Por eso, la ácida mezcla de sangre y sexo de muchas películas, cómics y discos es motivo de seria preocupación, sobre todo en Estados Unidos. Los adolescentes desatendidos son clientes habituales de esa industria depravada. Se han convertido en una práctica común las llamadas videoparties, en las que un grupo de adolescentes se reúne para ver películas sádicas y pornográficas en sesión continua hasta la madrugada. Semejantes fiestas suelen tener lugar en periodos de vacaciones o en fines de semana, que es precisamente cuando los abusos sexuales cometidos por jóvenes alcanzan su punto álgido.

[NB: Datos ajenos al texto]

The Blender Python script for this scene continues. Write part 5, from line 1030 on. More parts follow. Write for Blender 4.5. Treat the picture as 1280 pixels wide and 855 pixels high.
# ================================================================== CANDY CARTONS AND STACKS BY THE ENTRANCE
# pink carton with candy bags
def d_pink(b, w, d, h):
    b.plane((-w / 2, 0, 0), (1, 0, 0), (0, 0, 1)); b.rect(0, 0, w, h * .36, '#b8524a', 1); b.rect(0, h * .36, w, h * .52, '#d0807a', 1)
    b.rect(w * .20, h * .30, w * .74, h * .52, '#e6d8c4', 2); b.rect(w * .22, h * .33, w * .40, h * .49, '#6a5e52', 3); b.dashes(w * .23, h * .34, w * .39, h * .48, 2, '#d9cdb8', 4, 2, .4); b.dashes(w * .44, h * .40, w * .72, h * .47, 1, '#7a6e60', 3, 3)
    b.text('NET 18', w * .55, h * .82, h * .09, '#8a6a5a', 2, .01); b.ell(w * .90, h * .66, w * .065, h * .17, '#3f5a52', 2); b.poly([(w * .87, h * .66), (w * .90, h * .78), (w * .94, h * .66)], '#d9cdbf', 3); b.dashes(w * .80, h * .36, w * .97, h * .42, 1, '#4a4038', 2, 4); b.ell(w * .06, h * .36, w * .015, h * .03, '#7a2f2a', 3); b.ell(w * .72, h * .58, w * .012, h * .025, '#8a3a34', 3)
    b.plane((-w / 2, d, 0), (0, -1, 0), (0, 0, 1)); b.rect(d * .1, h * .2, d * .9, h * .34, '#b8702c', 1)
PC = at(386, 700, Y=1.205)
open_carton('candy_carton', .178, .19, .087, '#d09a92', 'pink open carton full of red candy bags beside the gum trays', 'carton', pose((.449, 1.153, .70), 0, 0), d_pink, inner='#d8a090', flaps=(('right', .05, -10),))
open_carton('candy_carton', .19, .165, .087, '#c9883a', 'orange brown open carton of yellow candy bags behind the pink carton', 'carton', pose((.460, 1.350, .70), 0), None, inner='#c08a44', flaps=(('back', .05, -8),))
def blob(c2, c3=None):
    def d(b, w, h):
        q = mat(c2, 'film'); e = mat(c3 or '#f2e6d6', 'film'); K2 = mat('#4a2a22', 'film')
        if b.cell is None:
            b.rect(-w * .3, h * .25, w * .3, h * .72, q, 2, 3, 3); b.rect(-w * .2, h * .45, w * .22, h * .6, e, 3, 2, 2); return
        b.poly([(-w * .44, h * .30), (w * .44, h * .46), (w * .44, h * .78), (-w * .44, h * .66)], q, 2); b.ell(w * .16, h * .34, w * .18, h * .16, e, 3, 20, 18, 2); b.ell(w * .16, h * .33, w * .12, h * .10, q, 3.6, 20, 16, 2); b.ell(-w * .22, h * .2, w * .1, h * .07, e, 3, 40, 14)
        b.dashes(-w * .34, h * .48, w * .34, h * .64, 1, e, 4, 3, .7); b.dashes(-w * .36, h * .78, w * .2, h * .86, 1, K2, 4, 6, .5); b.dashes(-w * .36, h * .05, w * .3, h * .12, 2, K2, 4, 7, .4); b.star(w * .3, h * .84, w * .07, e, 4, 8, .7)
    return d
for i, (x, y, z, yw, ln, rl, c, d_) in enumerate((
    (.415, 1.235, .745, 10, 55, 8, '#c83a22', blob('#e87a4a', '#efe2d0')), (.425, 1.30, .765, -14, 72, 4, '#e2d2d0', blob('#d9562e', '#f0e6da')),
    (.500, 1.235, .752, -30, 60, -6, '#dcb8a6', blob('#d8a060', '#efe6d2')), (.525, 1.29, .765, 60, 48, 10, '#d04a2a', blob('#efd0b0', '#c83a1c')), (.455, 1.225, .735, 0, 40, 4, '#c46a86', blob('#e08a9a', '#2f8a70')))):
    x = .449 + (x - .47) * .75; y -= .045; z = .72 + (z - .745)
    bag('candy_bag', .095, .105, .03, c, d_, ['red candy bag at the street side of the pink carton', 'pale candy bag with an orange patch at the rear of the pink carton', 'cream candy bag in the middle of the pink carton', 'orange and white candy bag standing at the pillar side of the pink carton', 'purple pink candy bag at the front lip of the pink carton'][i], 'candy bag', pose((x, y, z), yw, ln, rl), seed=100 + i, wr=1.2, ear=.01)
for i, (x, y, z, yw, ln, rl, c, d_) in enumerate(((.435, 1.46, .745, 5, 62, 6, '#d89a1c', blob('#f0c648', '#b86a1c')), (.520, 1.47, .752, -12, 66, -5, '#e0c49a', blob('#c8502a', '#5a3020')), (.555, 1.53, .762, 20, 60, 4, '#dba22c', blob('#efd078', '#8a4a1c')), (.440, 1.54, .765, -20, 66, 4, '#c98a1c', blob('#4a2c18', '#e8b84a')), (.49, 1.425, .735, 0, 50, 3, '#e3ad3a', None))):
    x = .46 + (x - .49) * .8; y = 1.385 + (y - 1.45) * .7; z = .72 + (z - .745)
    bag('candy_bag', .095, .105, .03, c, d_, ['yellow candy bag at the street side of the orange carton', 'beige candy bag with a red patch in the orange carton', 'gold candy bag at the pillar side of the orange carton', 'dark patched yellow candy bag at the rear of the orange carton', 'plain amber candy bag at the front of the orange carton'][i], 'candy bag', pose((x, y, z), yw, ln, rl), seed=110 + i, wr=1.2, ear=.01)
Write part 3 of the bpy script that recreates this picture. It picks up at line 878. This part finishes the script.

Ese grave déficit de formación moral lleva al seminario a cuestionar algunos de los valores que la sociedad transmite. «Los padres (…) deberían mirarse en el espejo. Los valores de la juventud de hoy son simplemente una imagen ampliada de los valores de los mayores». La ola de violencia juvenil es hija de la ética dominante, que pone el acento en el éxito material y la gratificación inmediata, más que en el servicio a los demás. O, como dice Roberto Coles, psiquiatra de Harvard: «Nuestra cultura estimula los instintos en vez de inhibirlos».

La raíz del problema, por tanto, está en la vida real antes que en las películas. Si los adolescentes sucumben a la agresión del ambiente, es porque los padres han caído primero. Tal vez, quienes necesitan rehabilitación son, ante todo, los padres.